La démocratie est désormais une affaire tunisienne. Et si le pouvoir actuel semble s’en éloigner du moins après les derniers évènements, seuls les Tunisiens décideront quand et comment le dissuader. Ce ne seront pas les pseudos ONG créées à coup d’euros et complètement déconnectées de la réalité qui pourront provoquer un sursaut démocratique qui ne pourra être que civilisé et pacifique. Le salut ne pourra pas venir de ceux qui ont enfoncé le pays dans cette crise multiforme.

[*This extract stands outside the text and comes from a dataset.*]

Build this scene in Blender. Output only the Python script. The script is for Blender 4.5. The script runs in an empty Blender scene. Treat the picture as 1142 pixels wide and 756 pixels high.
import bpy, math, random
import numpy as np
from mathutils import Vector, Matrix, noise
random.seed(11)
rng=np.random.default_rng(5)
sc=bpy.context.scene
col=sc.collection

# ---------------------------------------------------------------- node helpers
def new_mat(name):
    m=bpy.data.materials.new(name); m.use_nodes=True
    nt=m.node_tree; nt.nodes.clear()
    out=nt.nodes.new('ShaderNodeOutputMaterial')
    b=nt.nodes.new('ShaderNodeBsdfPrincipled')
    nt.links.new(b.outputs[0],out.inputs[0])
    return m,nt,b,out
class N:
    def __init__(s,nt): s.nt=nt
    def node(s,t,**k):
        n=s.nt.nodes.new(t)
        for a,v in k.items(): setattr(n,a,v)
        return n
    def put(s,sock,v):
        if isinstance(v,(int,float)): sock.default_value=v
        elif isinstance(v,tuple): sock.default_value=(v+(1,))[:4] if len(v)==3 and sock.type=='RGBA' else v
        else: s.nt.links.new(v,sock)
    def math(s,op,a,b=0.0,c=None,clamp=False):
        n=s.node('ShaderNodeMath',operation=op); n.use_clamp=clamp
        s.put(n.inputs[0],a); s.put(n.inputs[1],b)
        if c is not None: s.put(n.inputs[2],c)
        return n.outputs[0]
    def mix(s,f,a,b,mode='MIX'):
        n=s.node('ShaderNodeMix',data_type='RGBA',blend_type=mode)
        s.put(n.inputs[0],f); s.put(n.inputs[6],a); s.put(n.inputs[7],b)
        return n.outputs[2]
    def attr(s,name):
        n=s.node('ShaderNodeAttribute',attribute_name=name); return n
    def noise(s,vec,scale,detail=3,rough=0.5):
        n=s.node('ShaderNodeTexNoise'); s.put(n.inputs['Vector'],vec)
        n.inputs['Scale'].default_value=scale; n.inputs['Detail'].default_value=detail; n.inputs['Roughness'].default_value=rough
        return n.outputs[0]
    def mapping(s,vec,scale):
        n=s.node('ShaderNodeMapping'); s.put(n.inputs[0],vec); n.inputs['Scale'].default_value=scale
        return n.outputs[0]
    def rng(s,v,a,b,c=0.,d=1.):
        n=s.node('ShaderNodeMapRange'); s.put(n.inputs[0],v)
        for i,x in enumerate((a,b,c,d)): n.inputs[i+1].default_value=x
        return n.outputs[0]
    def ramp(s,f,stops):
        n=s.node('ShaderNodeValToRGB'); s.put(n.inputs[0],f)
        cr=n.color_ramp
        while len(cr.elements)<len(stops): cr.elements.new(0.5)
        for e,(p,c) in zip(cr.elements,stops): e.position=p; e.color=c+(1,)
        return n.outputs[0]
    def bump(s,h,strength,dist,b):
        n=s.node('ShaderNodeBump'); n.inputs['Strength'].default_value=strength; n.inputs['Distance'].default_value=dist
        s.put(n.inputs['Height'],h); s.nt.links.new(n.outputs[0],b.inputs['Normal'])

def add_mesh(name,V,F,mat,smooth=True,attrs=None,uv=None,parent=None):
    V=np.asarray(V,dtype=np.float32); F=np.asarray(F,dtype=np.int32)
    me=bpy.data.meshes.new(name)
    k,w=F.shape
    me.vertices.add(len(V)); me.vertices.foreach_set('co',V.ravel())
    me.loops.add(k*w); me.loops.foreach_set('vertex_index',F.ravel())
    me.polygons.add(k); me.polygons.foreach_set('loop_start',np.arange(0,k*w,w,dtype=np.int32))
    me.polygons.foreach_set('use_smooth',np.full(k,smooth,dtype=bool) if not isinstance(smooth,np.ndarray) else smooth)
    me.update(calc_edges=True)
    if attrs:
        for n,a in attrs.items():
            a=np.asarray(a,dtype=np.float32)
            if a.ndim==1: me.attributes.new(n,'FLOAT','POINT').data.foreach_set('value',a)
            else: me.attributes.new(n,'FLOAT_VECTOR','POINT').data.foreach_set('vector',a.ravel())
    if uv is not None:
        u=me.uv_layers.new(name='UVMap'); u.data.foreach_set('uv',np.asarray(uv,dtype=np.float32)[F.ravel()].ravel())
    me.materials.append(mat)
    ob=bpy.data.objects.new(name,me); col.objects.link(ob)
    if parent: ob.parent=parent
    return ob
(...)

Au moment où le MAE de l’UE faisait sa déclaration provocatrice, l’Europe dont il est le porte-parole, vit la plus monstrueuse des guerres depuis la seconde guerre. Et la France, locomotive de l’Europe, s’embrase à cause d’une loi sur la retraite imposée au pays précisément par cette Union européenne. Sachant que la retraite à 60 ans a été acquise en France grâce à des luttes sociales très âpres. Et que le gouvernement français fût obligé de faire un passage en force au parlement pour l’imposer, provoquant des réactions violentes et une répression des manifestations des plus violentes.
L’UE évidement a préféré regarder ailleurs s’agissant d’un de ses premiers membres fondateurs. Bien sûr, il est plus facile de taper sur la petite Tunisie. Bien sûr aussi que l’exécutif tunisien est responsable de ces dérives et entorses légales dans le traitement de la chose politique. Etant lui aussi composé d’amateurs épaulés de lamentables propagandistes et qui ont fait que la Tunisie soit maintenant au banc des accusés. Mais c’est une affaire tuniso-tunisienne et aucun pays n’a le droit de l’exploiter pour imposer ses dictats à notre pays.
La Tunisie ne tombera pas plus bas que le niveau atteint, lorsqu’elle est tombée ce 14 Janvier de 2011. L’ Etat tunisien renait de ses cendres et l’Etat ce n’est pas seulement son chef.